NVIDIA Prioritizes RTX 5060 Over 5090
RTX 5090s are selling above $3,500, well beyond their $2,000 MSRP, as NVIDIA prioritizes RTX 5060 series production over flagship GPUs. The company reportedly delayed the RTX 50-series Super refresh to focus on mainstream cards where supply can actually meet demand.
This production decision reflects NVIDIA's recognition that the high-end GPU market, while profitable per unit, cannot sustain the company's growth trajectory alone. The RTX 5090's 75% price premium in secondary markets indicates severe supply constraints that NVIDIA cannot quickly resolve given manufacturing limitations and competing AI chip demand. The strategic shift toward mainstream GPUs makes business sense for several reasons.
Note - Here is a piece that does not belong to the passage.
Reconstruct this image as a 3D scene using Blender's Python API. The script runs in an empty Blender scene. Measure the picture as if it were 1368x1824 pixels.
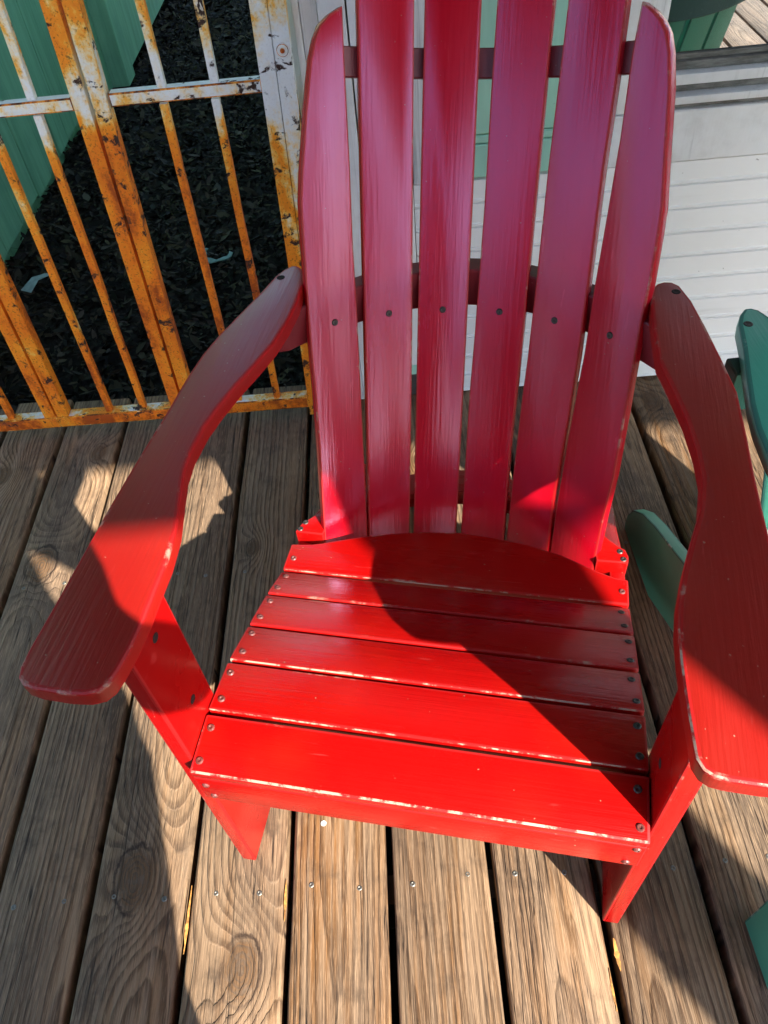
import bpy, bmesh, math, random
from mathutils import Vector, Matrix
random.seed(7)
D = bpy.data
SC = bpy.context.scene
COL = SC.collection
R = math.radians

# ------------------------------------------------------------------ camera
cam = D.cameras.new('camera'); camo = D.objects.new('camera', cam); COL.objects.link(camo)
F_PX, PITCH, ROLL, YAW = 1371.88, 0.851883, -0.113874, -0.0513534
cam.sensor_fit = 'VERTICAL'; cam.sensor_height = 24.0; cam.lens = 24.0 * F_PX / 1824.0
cam.clip_start = 0.02; cam.clip_end = 400
fw = Vector((math.sin(YAW) * math.cos(PITCH), math.cos(YAW) * math.cos(PITCH), -math.sin(PITCH)))
r0 = Vector((math.cos(YAW), -math.sin(YAW), 0)); u0 = r0.cross(fw)
rt = r0 * math.cos(ROLL) + u0 * math.sin(ROLL); up = u0 * math.cos(ROLL) - r0 * math.sin(ROLL)
CAM = Vector((0.21931, 0.0, 1.20572))
m = Matrix((rt, up, -fw)).transposed().to_4x4(); m.translation = CAM
camo.matrix_world = m
SC.camera = camo

# ------------------------------------------------------------------ sky, sun, exposure
SUN_H = Vector((0.566, -0.824, 0)); SUN_K = 1.42
SUN_EL = math.atan(1 / SUN_K)
w = D.worlds.new('World'); SC.world = w; w.use_nodes = True
nt = w.node_tree; sky = nt.nodes.new('ShaderNodeTexSky'); sky.sky_type = 'NISHITA'
sky.sun_disc = False; sky.sun_elevation = SUN_EL; sky.sun_rotation = math.atan2(SUN_H.x, SUN_H.y)
sky.air_density = 1.0; sky.dust_density = 0.6; sky.ozone_density = 2.0
bg = nt.nodes['Background']; bg.inputs['Strength'].default_value = 0.15
nt.links.new(sky.outputs[0], bg.inputs[0])
sun = D.lights.new('sun', 'SUN'); sun.energy = 3.9; sun.angle = R(0.55); sun.color = (1.0, 0.94, 0.84)
suno = D.objects.new('sun', sun); COL.objects.link(suno)
sd = Vector((SUN_H.x * SUN_K, SUN_H.y * SUN_K, 1)).normalized()
suno.rotation_euler = (-sd).to_track_quat('-Z', 'Y').to_euler(); suno.location = sd * 20
vs = SC.view_settings; vs.view_transform = 'Standard'; vs.look = 'None'; vs.exposure = 2.1; vs.gamma = 1.0
vs.use_curve_mapping = False
SC.cycles.max_bounces = 8; SC.cycles.diffuse_bounces = 5; SC.cycles.glossy_bounces = 4

# ------------------------------------------------------------------ helpers
def setp(o, label=None, cat=None, group=None, kind=None):
    if label: o['label'] = label
    if cat: o['category'] = cat
    if group: o['group'] = group
    if kind: o['kind'] = kind
    return o

def empty(name, loc=(0, 0, 0), rz=0.0, **k):
    o = D.objects.new(name, None); COL.objects.link(o); o.location = loc; o.rotation_euler = (0, 0, rz)
    o.empty_display_size = 0.1
    return setp(o, **k)

def finish(bm, name, mats, parent=None, loc=None, smooth=True, angle=32):
    me = D.meshes.new(name)
    bmesh.ops.recalc_face_normals(bm, faces=bm.faces)
    bm.to_mesh(me); bm.free()
    for mt in (mats if isinstance(mats, (list, tuple)) else [mats]): me.materials.append(mt)
    if smooth:
        me.shade_smooth(); me.set_sharp_from_angle(angle=R(angle))
    o = D.objects.new(name, me); COL.objects.link(o)
    if parent: o.parent = parent
    if loc is not None: o.location = loc
    return o

def link(name, me, parent=None, mat4=None, loc=None):
    o = D.objects.new(name, me); COL.objects.link(o)
    if parent: o.parent = parent
    if mat4 is not None: o.matrix_local = mat4
    if loc is not None: o.location = loc
    return o

def bevel(bm, off, seg=2, mat=0, minang=30):
    es = [e for e in bm.edges if len(e.link_faces) == 2 and e.calc_face_angle(0) > R(minang)]
    bmesh.ops.bevel(bm, geom=es, offset=off, segments=seg, profile=0.6, affect='EDGES', material=mat, clamp_overlap=True)

def prism(pts, off, bm=None):
    """closed prism between polygon pts and pts + off"""
    bm = bm or bmesh.new()
    off = Vector(off)
    a = [bm.verts.new(Vector(p)) for p in pts]; b = [bm.verts.new(Vector(p) + off) for p in pts]
    n = len(a)
    bm.faces.new(a); bm.faces.new(b[::-1])
    for i in range(n): bm.faces.new((a[i], b[i], b[(i + 1) % n], a[(i + 1) % n]))
    bmesh.ops.recalc_face_normals(bm, faces=bm.faces)
    return bm

def box(x0, x1, y0, y1, z0, z1, bm=None):
    return prism([(x0, y0, z0), (x1, y0, z0), (x1, y1, z0), (x0, y1, z0)], (0, 0, z1 - z0), bm)

def smooth_poly(pts, it=2, keep=()):
    for _ in range(it):
        q = []
        n = len(pts)
        for i in range(n):
            a, b = Vector(pts[i]), Vector(pts[(i + 1) % n])
            q += [a * .75 + b * .25, a * .25 + b * .75]
        pts = q
    return pts

# ------------------------------------------------------------------ node helpers
class NB:
    def __init__(s, name):
        s.m = D.materials.new(name); s.m.use_nodes = True; s.t = s.m.node_tree; s.t.nodes.clear()
        s.out = s.n('ShaderNodeOutputMaterial'); s.b = s.n('ShaderNodeBsdfPrincipled')
        s.l(s.b.outputs[0], s.out.inputs[0])
    def n(s, t): return s.t.nodes.new(t)
    def l(s, a, b): s.t.links.new(a, b)
    def put(s, sock, v):
        if hasattr(v, 'is_output') or isinstance(v, bpy.types.NodeSocket): s.l(v, sock)
        else: sock.default_value = v
    def math(s, op, a, b=None, c=None, clamp=False):
        x = s.n('ShaderNodeMath'); x.operation = op; x.use_clamp = clamp
        s.put(x.inputs[0], a)
        if b is not None: s.put(x.inputs[1], b)
        if c is not None: s.put(x.inputs[2], c)
        return x.outputs[0]
    def vec(s, x, y, z):
        c = s.n('ShaderNodeCombineXYZ'); s.put(c.inputs[0], x); s.put(c.inputs[1], y); s.put(c.inputs[2], z); return c.outputs[0]
    def sep(s, v):
        c = s.n('ShaderNodeSeparateXYZ'); s.l(v, c.inputs[0]); return c.outputs
    def pos(s):
        return s.n('ShaderNodeNewGeometry').outputs['Position']
    def objc(s):
        return s.n('ShaderNodeTexCoord').outputs['Object']
    def mapping(s, v, scale=(1, 1, 1), loc=(0, 0, 0)):
        mp = s.n('ShaderNodeMapping'); s.l(v, mp.inputs[0]); mp.inputs['Scale'].default_value = scale; mp.inputs['Location'].default_value = loc
        return mp.outputs[0]
    def noise(s, v, scale=5, detail=4, rough=.55, dist=0, out='Fac'):
        x = s.n('ShaderNodeTexNoise'); s.l(v, x.inputs['Vector']); x.inputs['Scale'].default_value = scale
        x.inputs['Detail'].default_value = detail; x.inputs['Roughness'].default_value = rough; x.inputs['Distortion'].default_value = dist
        return x.outputs[out]
    def ramp(s, f, stops, interp='LINEAR'):
        x = s.n('ShaderNodeValToRGB'); s.l(f, x.inputs[0]); cr = x.color_ramp; cr.interpolation = interp
        while len(cr.elements) < len(stops): cr.elements.new(0.5)
        for e, (p, c) in zip(cr.elements, stops):
            e.position = p; e.color = (c, c, c, 1) if isinstance(c, (int, float)) else (*c, 1)
        return x.outputs[0]
    def step(s, f, a, b):
        x = s.n('ShaderNodeMapRange'); x.interpolation_type = 'SMOOTHSTEP'; s.put(x.inputs[0], f)
        x.inputs[1].default_value = a; x.inputs[2].default_value = b; return x.outputs[0]
    def mix(s, f, a, b, mode='MIX'):
        x = s.n('ShaderNodeMix'); x.data_type = 'RGBA'; x.blend_type = mode
        s.put(x.inputs['Factor'], f)
        for k, v in ((6, a), (7, b)):
            if isinstance(v, tuple): x.inputs[k].default_value = (*v[:3], 1)
            else: s.l(v, x.inputs[k])
        return x.outputs[2]
    def attr(s, name, typ='OBJECT', out='Fac'):
        x = s.n('ShaderNodeAttribute'); x.attribute_type = typ; x.attribute_name = name; return x.outputs[out]
    def rnd(s): return s.n('ShaderNodeObjectInfo').outputs['Random']
    def bump(s, h, strength=.4, dist=.002):
        x = s.n('ShaderNodeBump'); x.inputs['Strength'].default_value = strength; x.inputs['Distance'].default_value = dist
        s.l(h, x.inputs['Height']); s.l(x.outputs[0], s.b.inputs['Normal'])
    def set(s, color=None, rough=None, spec=None, metal=None):
        if color is not None: s.put(s.b.inputs['Base Color'], (*color, 1) if isinstance(color, tuple) else color)
        if rough is not None: s.put(s.b.inputs['Roughness'], rough)
        if spec is not None: s.b.inputs['Specular IOR Level'].default_value = spec
        if metal is not None: s.b.inputs['Metallic'].default_value = metal
        return s.m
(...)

First, volume production of 5060 series chips generates more predictable revenue than sporadic 5090 sales to enthusiasts. Second, gaming represents a more stable market than AI/data center applications, which face potential boom-bust cycles as the AI investment wave matures. The delay of Super refresh variants suggests NVIDIA is prioritizing current architecture deployment over feature updates. This conservative approach indicates either manufacturing capacity constraints or strategic focus on market share over technological advancement. Given the company's dominant position, market penetration may be more valuable than pushing performance boundaries. For gaming enthusiasts and professionals requiring high-end graphics capabilities, this creates a challenging purchasing environment. The secondary market pricing makes flagship GPUs accessible only to enterprises and serious enthusiasts, while mainstream users benefit from better availability of mid-tier options.